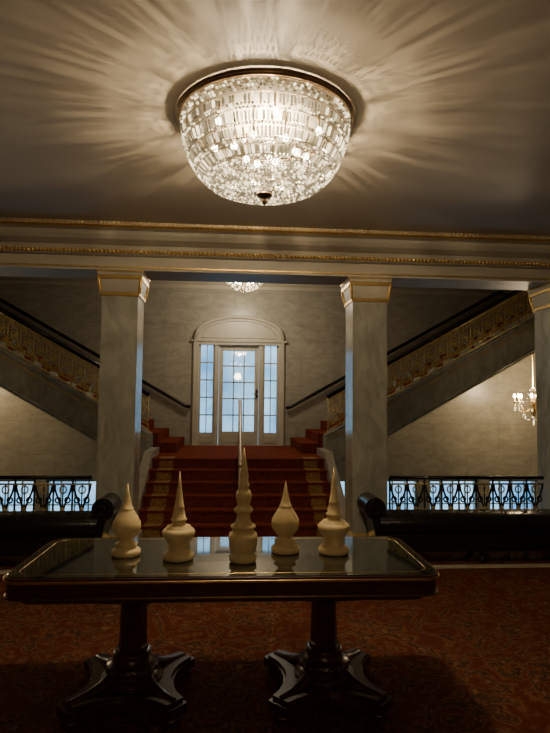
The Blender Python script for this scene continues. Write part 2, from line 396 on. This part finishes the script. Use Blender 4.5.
m.box(-.90, .90, YB - .08, YB, 2.76, 2.80, 'whitewood')
m.obj('door_surround')
m = MB()
fr(-.38, -.30, B0, 2.70, YB + .03, YB + .08); fr(.30, .38, B0, 2.70, YB + .03, YB + .08)
fr(-.31, .31, 2.60, 2.70, YB + .03, YB + .08); fr(-.31, .31, B0, 1.06, YB + .03, YB + .08); fr(-.24, .24, LZ + .06, 1.0, YB + .015, YB + .05)
for k in (1, 2): xx = -.30 + .60 * k / 3; fr(xx - .011, xx + .011, 1.06, 2.62, YB + .035, YB + .075)
for k in range(1, 5): zz = 1.06 + 1.56 * k / 5; fr(-.31, .31, zz - .012, zz + .012, YB + .035, YB + .075)
m.box(-.31, .31, YB + .052, YB + .057, 1.06, 2.62, 'glass')
m.box(.325, .365, YB, YB + .03, 1.70, 1.86, 'iron'); m.tube([(.345, YB - .04, 1.78), (.345, YB + .02, 1.78)], .012, 'brass', 8); m.tube([(.345, YB - .04, 1.78), (.25, YB - .04, 1.78)], .010, 'brass', 8)
m.obj('door_1')
m = MB(); vs = []; fs = []; K = 120
for i in range(K + 1):
    x = -.36 + .72 * i / K; dy = .035 * math.sin(i * .75) + .015 * math.sin(i * .31 + 1)
    vs += [(x, YB + .2 + dy, LZ + .1), (x, YB + .2 + dy * .6, 2.68)]
for i in range(K): fs.append((2 * i, 2 * i + 2, 2 * i + 3, 2 * i + 1))
m.add(vs, fs, 'sheer', True)
m.tube([(-.45, YB + .2, 2.68), (.45, YB + .2, 2.68)], .012, 'brass', 8)
m.obj('sheer_curtain')

# ---------------------------------------------------------------- scroll-arm benches
def bench(sx):
    m = MB(); X0, X1 = 1.28, 3.66; f = lambda x: sx * x
    def bx(x0, x1, *r): a, b = sorted((f(x0), f(x1))); m.box(a, b, *r)
    bx(X0 + .1, X1 - .1, 5.54, 5.90, .12, .30, 'leather')
    pr = []
    for i in range(17):
        t = i / 16 * 2 * PI
        pr.append((5.72 + .20 * math.copysign(abs(math.cos(t)) ** .5, math.cos(t)), .39 + .10 * math.copysign(abs(math.sin(t)) ** .6, math.sin(t))))
    a, b = sorted((f(X0 + .12), f(X1 - .12)))
    m.prism_x(pr[:-1], a, b, 'leather', True)
    k = X0 + .28
    while k < X1 - .2:
        for yy in (5.64, 5.80): m.ball((f(k), yy, .487), .014, 'iron', 8, .5)
        m.tube([(f(k), 5.515, .33), (f(k), 5.54, .47), (f(k), 5.72, .494), (f(k), 5.90, .47)], .006, 'leather', 5)
        k += .2
    for xe, dr in ((X0, 1), (X1, -1)):
        prof = [(xe + dr * .07 + .11 * math.cos(t / 24 * 2 * PI), .55 + .11 * math.sin(t / 24 * 2 * PI)) for t in range(24)]
        m.prism_y([(f(x), z) for x, z in prof], 5.54, 5.90, 'leather')
        m.prism_y([(f(xe + dr * .03), .5), (f(xe + dr * .17), .52), (f(xe + dr * .2), .14), (f(xe + dr * .1), .14)], 5.555, 5.885, 'leather')
        for yy in (5.535, 5.905):
            m.tube([(f(xe + dr * .07 + (.10 * (1 - t / 30)) * math.cos(t / 16 * 2 * PI)), yy, .55 + (.10 * (1 - t / 30)) * math.sin(t / 16 * 2 * PI)) for t in range(26)], .008, 'iron', 6)
    for xx in (X0 + .16, (X0 + X1) / 2, X1 - .16):
        for yy in (5.58, 5.86): m.lathe([(.03, 0), (.035, .03), (.02, .06), (.032, .1), (.032, .125)], (f(xx), yy, 0), 'blackrail', 12)
    m.obj('scroll_arm_bench', bevel=.008)
bench(-1); bench(1)

# ---------------------------------------------------------------- table
m = MB(); W, D = 1.078, .405
def rrect(w, d, r, n=8):
    p = []
    for cx, cy, a0 in ((w - r, d - r, 0), (-w + r, d - r, 90), (-w + r, -d + r, 180), (w - r, -d + r, 270)):
        for i in range(n + 1):
            a = math.radians(a0 + 90 * i / n); p.append((cx + r * math.cos(a), cy + r * math.sin(a)))
    return p
m.slab(rrect(W, D, .10), .742, .755, 'wood')
m.slab(rrect(W + .006, D + .006, .106), .732, .744, 'brass')
m.slab(rrect(W - .012, D - .012, .09), .752, .760, 'tabletop')
m.slab(rrect(W - .01, D - .01, .095), .66, .733, 'wood')
m.slab(rrect(W + .0, D + .0, .10), .655, .664, 'bronze')
m.slab(rrect(W - .06, D - .06, .08), .62, .657, 'wood')
pp = rrect(W - .055, D - .055, .09)
m.tube([(x, y, .7606) for x, y in pp], .002, 'brass', 4, True)
for px in (-.51, .54):
    m.box(px - .13, px + .13, -.24, .24, .58, .625, 'wood')
    m.frustum(px, 0, .56, .585, .075, .1, 'wood')
    m.lathe([(.072, .56), (.078, .53), (.070, .52), (.076, .29), (.084, .28), (.082, .25)][::-1], (px, 0, 0), 'wood', 8, False)
    m.lathe([(.165, .11), (.165, .125), (.145, .14), (.128, .155), (.135, .165), (.142, .18), (.135, .195), (.112, .205), (.100, .22), (.096, .235), (.102, .245), (.100, .255), (.085, .262)], (px, 0, 0), 'wood', 32)
    for k in range(22):
        a = 2 * PI * k / 22; m.ball((px + .138 * math.cos(a), .138 * math.sin(a), .180), .013, 'wood', 6)
    # concave-sided plinth with clipped corners
    pl = []
    for q in range(4):
        a0 = PI / 4 + q * PI / 2; ca, sa = math.cos(a0), math.sin(a0)
        R = .40; hw = .055
        pl.append((px + ca * R + sa * hw, sa * R - ca * hw)); pl.append((px + ca * R - sa * hw, sa * R + ca * hw))
        A = Vector((ca * R - sa * hw, sa * R + ca * hw)); a1 = a0 + PI / 2
        B = Vector((math.cos(a1) * R + math.sin(a1) * hw, math.sin(a1) * R - math.cos(a1) * hw))
        mid = Vector((math.cos(a0 + PI / 4), math.sin(a0 + PI / 4))) * .13
        for t in (i / 8 for i in range(1, 8)):
            p = A * (1 - t) ** 2 + mid * 2 * t * (1 - t) + B * t * t; pl.append((px + p.x, p.y))
    m.slab(pl, .045, .095, 'wood')
    m.slab([(px + (x - px) * .93, y * .93) for x, y in pl], .095, .112, 'wood')
    for k in range(4):
        a = PI / 4 + k * PI / 2; dx, dy = math.cos(a), math.sin(a)
        m.lathe([(.040, 0), (.056, .012), (.058, .030), (.046, .046)], (px + dx * .345, dy * .345, 0), 'wood', 16)
        m.tube([(px + dx * r, dy * r, z) for r, z in ((.12, .15), (.19, .118), (.28, .104), (.36, .104))], [.036, .032, .026, .02], 'wood', 10)
m.obj('pedestal_table', loc=(-.115, 3.14, 0), rot=math.radians(-.6), bevel=.003)

# ---------------------------------------------------------------- finials
onion = [(.070, 0), (.078, .006), (.078, .028), (.068, .036), (.056, .040), (.056, .052), (.062, .058), (.058, .066), (.040, .074), (.036, .084), (.048, .098), (.068, .122), (.078, .150), (.075, .178), (.058, .208), (.041, .235), (.034, .246), (.036, .252), (.030, .256), (.022, .285), (.012, .330), (.002, .385)]
spire = [(.075, 0), (.084, .006), (.086, .026), (.074, .040), (.056, .048), (.056, .062), (.060, .070), (.058, .085), (.070, .105), (.088, .130), (.092, .150), (.080, .166), (.066, .172), (.066, .180), (.042, .186), (.036, .205), (.044, .212), (.044, .220), (.036, .226), (.034, .25), (.026, .275), (.029, .283), (.026, .290), (.018, .34), (.010, .41), (.002, .48)]
tall = [(.058, 0), (.072, .008), (.074, .030), (.062, .040), (.060, .048), (.070, .062), (.075, .090), (.078, .130), (.072, .150), (.058, .160), (.056, .170), (.066, .180), (.066, .190), (.044, .202), (.036, .225), (.034, .25), (.048, .262), (.052, .272), (.044, .282), (.032, .295), (.038, .32), (.044, .345), (.036, .37), (.024, .385), (.030, .395), (.030, .405), (.022, .415), (.024, .45), (.016, .50), (.009, .55), (.002, .60)]
for (x, y, pr, s) in ((-.675, 3.14, onion, 1.0), (-.382, 3.05, spire, .97), (-.036, 2.99, tall, 1.0), (.207, 3.17, onion, 1.03), (.48, 3.14, spire, 1.0)):
    m = MB(); m.lathe([(r * s, z * s) for r, z in pr], (0, 0, 0), 'cream', 32)
    m.obj('carved_finial', loc=(x, y, .7612))

# ---------------------------------------------------------------- crystal chandelier
CX, CY, CR = .08, 3.45, CZ - .038
prof = [(.54, 0), (.536, -.07), (.522, -.14), (.50, -.21), (.468, -.28), (.425, -.34), (.365, -.39), (.29, -.42), (.21, -.44), (.12, -.455), (.04, -.46)]
cum = [0]
for i in range(1, len(prof)): cum.append(cum[-1] + math.hypot(prof[i][0] - prof[i - 1][0], prof[i][1] - prof[i - 1][1]))
def PP(s):
    s = max(0, min(s, cum[-1] - 1e-6))
    for i in range(1, len(cum)):
        if s <= cum[i]:
            t = (s - cum[i - 1]) / (cum[i] - cum[i - 1]); return (prof[i - 1][0] + (prof[i][0] - prof[i - 1][0]) * t, prof[i - 1][1] + (prof[i][1] - prof[i - 1][1]) * t)
    return prof[-1]
def P3(s, a):
    r, z = PP(s); return Vector((r * math.cos(a), r * math.sin(a), z))
def gapf(a):   # irregular bunching of the strands near the rim
    return .5 + .5 * math.sin(17 * a + 2 * math.sin(3 * a)) * (.6 + .4 * math.sin(5 * a + 1))
m = MB()
m.lathe([(.52, .020), (.52, .037)], (0, 0, 0), 'plaster', 48)
m.tube([(.552 * math.cos(2 * PI * i / 64), .552 * math.sin(2 * PI * i / 64), .012) for i in range(64)], .016, 'bronze', 8, True)
m.tube([(.566 * math.cos(2 * PI * i / 64), .566 * math.sin(2 * PI * i / 64), .022) for i in range(64)], .008, 'bronze', 8, True)
tiers = [('b', .012, 4, 150), ('r', .090, .046, 150), ('b', .144, 2, 150), ('r', .176, .060, 146), ('b', .244, 1, 140), ('r', .258, .060, 136), ('b', .326, 2, 130), ('r', .358, .055, 116), ('b', .420, 10, 110), ('b', .606, 14, 40)]
for ti, (kind, s0, q, cnt) in enumerate(tiers):
    if kind == 'b':
        for row in range(q):
            s = s0 + row * .0185
            if s > cum[-1] - .03: break
            r, z = PP(s); c = max(6, min(cnt, int(2 * PI * r / .0205)))
            for i in range(c):
                a = 2 * PI * (i + .5 * (row % 2)) / c
                if ti < 3 and random.random() < .3 * gapf(a): continue
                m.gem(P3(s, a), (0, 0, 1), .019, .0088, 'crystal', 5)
    else:
        for i in range(cnt):
            a0 = 2 * PI * i / cnt
            if random.random() < (.42 * gapf(a0) if ti < 4 else .04): continue
            a = a0 + random.uniform(-.005, .005)
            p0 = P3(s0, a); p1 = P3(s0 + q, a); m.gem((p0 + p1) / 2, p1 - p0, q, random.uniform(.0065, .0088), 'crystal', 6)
    r, z = PP(s0 - .007)
    m.tube([(r * math.cos(2 * PI * i / 56), r * math.sin(2 * PI * i / 56), z) for i in range(56)], .0022, 'bronze', 4, True)
m.lathe([(.004, -.535), (.014, -.52), (.018, -.505), (.010, -.495), (.022, -.485), (.05, -.475), (.055, -.465), (.02, -.45)], (0, 0, 0), 'bronze', 16)
for k in range(12):
    a = k * PI / 6 + .1; rr = .36 if k % 2 else .20; zz = -.10 if k % 2 else -.16
    bx_, by_ = rr * math.cos(a), rr * math.sin(a)
    m.lathe([(.006, zz + .02), (.006, .022)], (bx_, by_, 0), 'bronze', 8)
    m.ball((bx_, by_, zz), .022, 'bulb', 12)
ch = m.obj('crystal_chandelier', loc=(CX, CY, CR))
ch2 = bpy.data.objects.new('added_rear_chandelier', ch.data); ch2.location = (CX, -2.6, CR); scene.collection.objects.link(ch2)  # unseen copy behind the camera, added to carry the ambient fill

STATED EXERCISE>
Find the lines containing "uniform" and pull them out.

WRITTEN ANSWER>
            a = a0 + random.uniform(-.005, .005)
            p0 = P3(s0, a); p1 = P3(s0 + q, a); m.gem((p0 + p1) / 2, p1 - p0, q, random.uniform(.0065, .0088), 'crystal', 6)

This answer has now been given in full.